Çizer dostları Galip Tekin'i anlattı
Çizgi romanın önemli isimlerinden Galip Tekin İstanbul'daki evinde hayatını kaybetti. Tekin'i çizer dostları Metin Üstündağ, M.K.Perker, Yılmaz Arslantürk ve Gazi Mehmet Emin Adanalı anlattı...
DUVAR - Karikatürist Galip Tekin Arnavutköy’deki evinde ölü bulundu. Tekin’in cenazesinde yapılan incelemede şüpheli bir duruma rastlanmadı. Tekin’in dairesinin bulunduğu apartmandaki komşularından biri, Tekin’in evinden gürültü duyunca Tekin’in ablasına haber verdi. Daireye gelen abla Medret Tekin dairenin girişinde kardeşinin cansız bedeniyle karşılaştı. Boyacıköy çıkmazındaki olay yerine polis de geldi. Tekin'in ölüm nedeninin kalp krizi olduğu düşünülüyor.
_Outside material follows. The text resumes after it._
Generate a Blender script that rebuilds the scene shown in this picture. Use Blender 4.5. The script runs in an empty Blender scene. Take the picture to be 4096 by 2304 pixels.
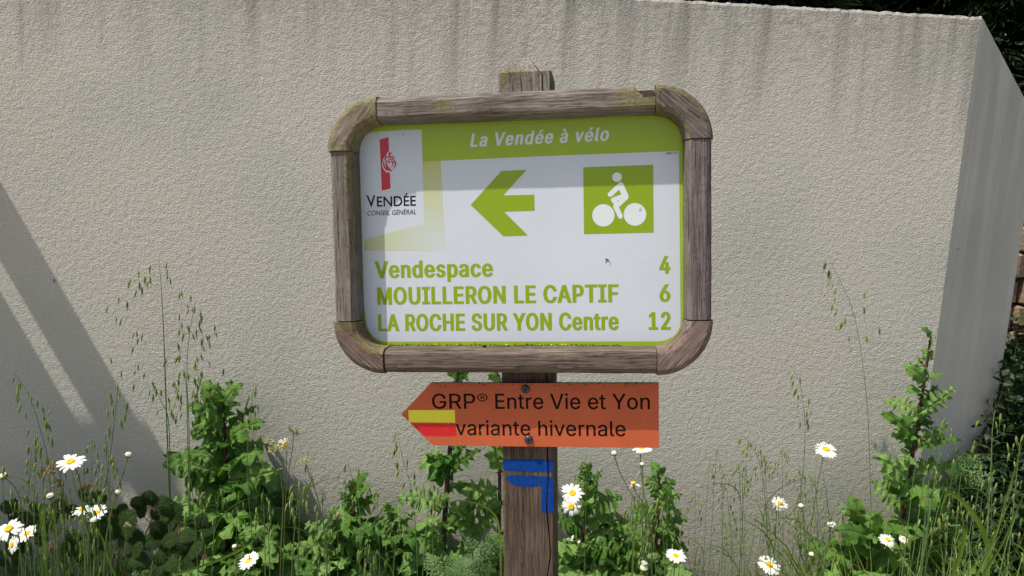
import bpy, bmesh, math, random
from mathutils import Vector, Matrix, noise
rnd = random.Random(7)
R = math.radians
SC = bpy.context.scene
COL = SC.collection

# ------------------------------------------------------------------ camera
CAMH = 1.55
CX = Vector((0.998727055, 0.00700454105, 0.0499520441))     # picture right
CD = Vector((0.0504407603, -0.138689913, -0.989050473))     # picture down
CF = Vector((0.0, 0.990311085, -0.138866683))               # viewing direction
CAM = Vector((0, 0, CAMH))
cd = bpy.data.cameras.new('camera')
cam = bpy.data.objects.new('camera', cd); COL.objects.link(cam)
cd.sensor_width = 36.0; cd.lens = 36.0 * 2800 / 4096; cd.clip_start = 0.02; cd.clip_end = 300
m3 = Matrix((CX, -CD, -CF)).transposed()
cam.matrix_world = Matrix.Translation(CAM) @ m3.to_4x4()
SC.camera = cam

# ------------------------------------------------------------------ light
SUN = Vector((0.462, 0.185, -0.867)).normalized()           # travel direction
w = bpy.data.worlds.new('World'); SC.world = w; w.use_nodes = True
wn = w.node_tree.nodes; wl = w.node_tree.links
bg = wn['Background']; bg.inputs['Strength'].default_value = 0.13
sky = wn.new('ShaderNodeTexSky'); sky.sky_type = 'NISHITA'; sky.sun_disc = False
sky.sun_elevation = math.asin(-SUN.z); sky.sun_rotation = math.atan2(-SUN.x, -SUN.y) % (2 * math.pi)
sky.air_density = 1.0; sky.dust_density = 4.0; sky.ozone_density = 1.0
wl.new(sky.outputs[0], bg.inputs['Color'])
sd = bpy.data.lights.new('sun', 'SUN'); sd.energy = 5.0; sd.angle = R(0.53); sd.color = (1.0, 0.94, 0.84)
sun = bpy.data.objects.new('sun', sd); COL.objects.link(sun)
sun.rotation_euler = SUN.to_track_quat('-Z', 'Y').to_euler(); sun.location = (-4, -2, 8)
vs = SC.view_settings
vs.view_transform = 'Standard'; vs.look = 'None'; vs.exposure = 0.06; vs.gamma = 1.0; vs.use_curve_mapping = False
SC.cycles.max_bounces = 6; SC.cycles.transparent_max_bounces = 6

# ------------------------------------------------------------------ helpers
def ray(px, py):
    return CX * ((px - 2048) / 2800) + CD * ((py - 1152) / 2800) + CF
def at(x, y, Y):
    """a place on the vertical sheet at distance Y seen at (x, y) of the 2576-wide photo"""
    r = ray(x * 1.5901, y * 1.5901)
    return CAM + r * (Y / r.y)
def hit(px, py, p0, n):
    r = ray(px, py)
    return CAM + r * ((p0 - CAM).dot(n) / r.dot(n))

def tag(o, label=None, cat=None, group=None, kind=None):
    if label: o['label'] = label
    if cat: o['category'] = cat
    if group: o['group'] = group
    if kind: o['kind'] = kind
    return o
def thing(name, loc, label, cat, group=None, mat=None):
    o = bpy.data.objects.new(name, None); COL.objects.link(o)
    o.empty_display_size = 0.05
    if mat is not None: o.matrix_world = mat
    else: o.location = loc
    return tag(o, label, cat, group)
def link(name, me, parent=None, mat4=None, label=None):
    o = bpy.data.objects.new(name, me); COL.objects.link(o)
    if parent is not None: o.parent = parent
    if mat4 is not None: o.matrix_basis = mat4
    if label: o['label'] = label
    return o
def mesh(verts, faces, mat=None, smooth=False, name='mesh'):
    me = bpy.data.meshes.new(name)
    me.from_pydata([tuple(v) for v in verts], [], faces)
    if mat: me.materials.append(mat)
    if smooth: me.polygons.foreach_set('use_smooth', [True] * len(me.polygons))
    me.update()
    return me
def bm_mesh(bm, mat=None, smooth=False):
    bmesh.ops.recalc_face_normals(bm, faces=bm.faces)
    me = bpy.data.meshes.new('mesh'); bm.to_mesh(me); bm.free()
    if mat: me.materials.append(mat)
    if smooth: me.polygons.foreach_set('use_smooth', [True] * len(me.polygons))
    return me
def fattr(me, name, vals):
    a = me.attributes.new(name, 'FLOAT', 'POINT'); a.data.foreach_set('value', vals)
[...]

Çizgiromanın ülkemizdeki önemli temsilcilerinden biri olan Galip Tekin, ilk olarak Oğuz Aral döneminin Gırgır dergisinde çizmeye başlamıştı.
Öğretici yanıyla da bilinen Tekin'i bir dönem birlikte çizdiği arkadaşları M.K.Perker, Yılmaz Arslantürk, Metin Üstündağ ve Mehmet Emin Adanalı anlattı.
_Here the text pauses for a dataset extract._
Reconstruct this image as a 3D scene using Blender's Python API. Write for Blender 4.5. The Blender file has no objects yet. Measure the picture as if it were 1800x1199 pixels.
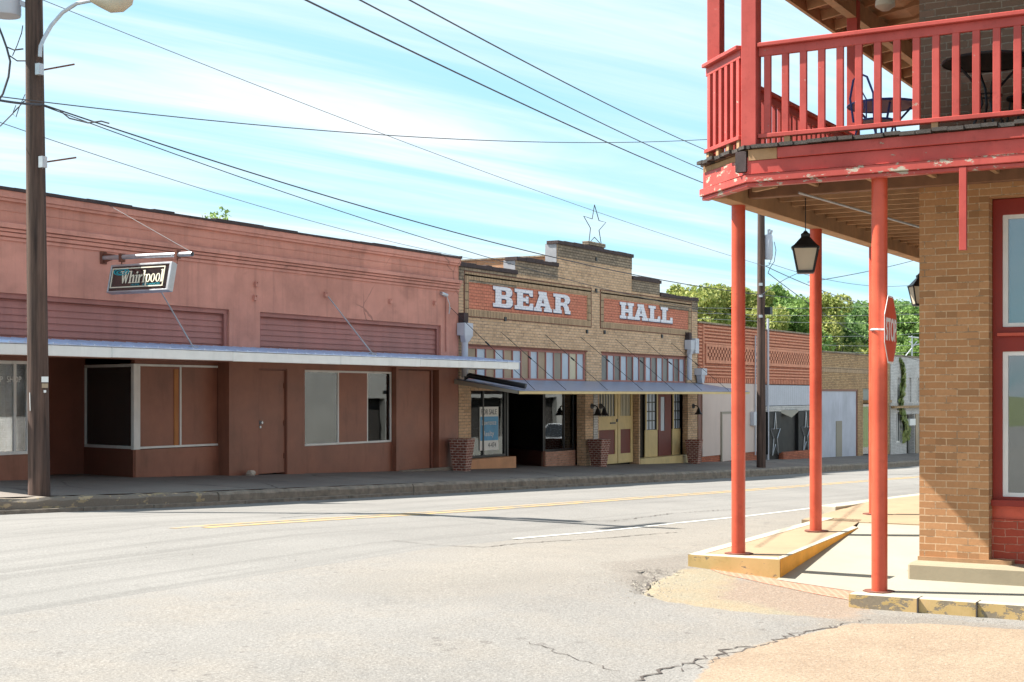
import bpy, bmesh, math, random
from math import radians as R, sin, cos, pi, sqrt
from mathutils import Vector, Matrix
random.seed(7)
scene = bpy.context.scene
COL = scene.collection
# ------------------------------------------------------------------ camera model
TH = R(29.84); CT, ST = cos(TH), sin(TH); FPX = 2580.0; HY = 693.0; EYE = 1.78
def ray(px):
    d = px-900.0
    return FPX*CT+d*ST, FPX*ST-d*CT
def XY(px, Y):                       # X where the view line of column px meets the plane Y
    a, b = ray(px); return a*Y/b
def ZY(px, py, Y):
    a, b = ray(px); return EYE+(HY-py)*Y/b
def PY(px, py, Y): return Vector((XY(px, Y), Y, ZY(px, py, Y)))
def PX(px, py, X):
    a, b = ray(px); t = X/a
    return Vector((X, b*t, EYE+(HY-py)*t))
def PS(px, py, s):
    a, b = ray(px); return Vector((a/s, b/s, EYE+(HY-py)/s))
def interp(pts, x):
    if x <= pts[0][0]: return pts[0][1]
    for (a, u), (b, v) in zip(pts, pts[1:]):
        if x <= b: return u+(v-u)*(x-a)/(b-a)
    return pts[-1][1]
GP = [(-200, .9), (0, .20), (14, .13), (20, -.09), (33, -.49), (49, -.95), (66, -1.38), (120, -2.6), (700, -8)]
CP = [(-200, .33), (4, .33), (6.2, .15), (9.1, .10), (12.5, 0), (18, .13), (300, .13)]
def zr(x, y): return interp(GP, x)-interp(CP, y)
def GR(px, py):                      # point of the road surface
    a, b = ray(px); t = .001
    while t < .08:
        if EYE+(HY-py)*t <= zr(a*t, b*t): break
        t += .00002
    return (a*t, b*t)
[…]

Çizer Yılmaz Arslantürk: 59 yaşında olmasına rağmen çizme enerjisi vardı. Her gün çizerdi. Galip, öğretmeyi çok severdi. "Usta" dediğimiz şey böyle oluyor. Öğretmekle... Birlikte bir dergi projemiz vardı. Ağustos ayında yayımlayacaktık. Ona çalışıyorduk. Göremedi.
Çizer Gazi Mehmet Emin Adanalı: Çok üzgünüm. Galip'le Boğaziçi Üniversitesi'nde ders vermeye başladığım zamanlarda yakınlaştık. Gırgır döneminde hayranıydım. Bir ritüelimiz vardı. Her çarşamba ders sonrası stüdyosuna giderdik. Şeker hastasıydı. Zaman zaman şeker krizleri geçirirdi. Çok kez uyardım. "Dikkat ediyorum" derdi. Ama etmiyormuş. Aramızda bir espri vardı. Zamanında çizmişti de... "Entelektüellerden korkarım ama korkmadığım tek entelektüel sensin" derdi. Kendini sanatçı olarak değil; işçi olarak görürdü. Çok samimi, cana yakın bir insandı. Mesleğine aşıktı. Global seviyede yeteneği olan bir çizerdi. Bir projemiz vardı. Tüm çizimlerini toplayıp Fransa'ya gidecektik. Tüm yayınevlerine sunacaktık. Olmadı... Galip'i hep mütevazı, işine aşık bir insan olarak hatırlayacağım.
Çizer Metin Üstündağ: Türk çizgi romancılığında çok özel bir insandı. Bir benzeri yoktu. Anlattığı hikâyelerle, çizgileriyle tekti. Mizahta, çizgi romanda yepyeni bir dil getirdi. Fantastik çizgi romanı, bilimkurguyu bizde olmayan bir dille anlattı. Evrensel bir dile sahipti. Tiryakileri vardı Galip'in... Onu okuyabilmek için belli bir entelektüel birikime sahip olmak gerekirdi. Galip'le çalışmaya başlamadan önce, işlerini en sona bırakırdım. Tatlı niyetine, tadına vara vara okurdum. Daha çok gençti. Çok insanı etkiledi ama kimse Galip'in çizgisine yaklaşamadı. Biz karikatüristler kuşlara benzeriz. Kanadımız kırılınca bir daha uçamayacağız sanırız. Kimi insanların okuru olur, kimilerinin fanatikleri... Galip fanatikleri olanlardandı. Başımız sağ olsun.
Çizer M.K.Perker: Benim ustamdı. Oğuz (Aral) abinin yanında ilk çizmeye başladığımda bana, "Senden çizgi romancı olur" diyen insandı. Çok üzgünüm. Başımız sağ olsun.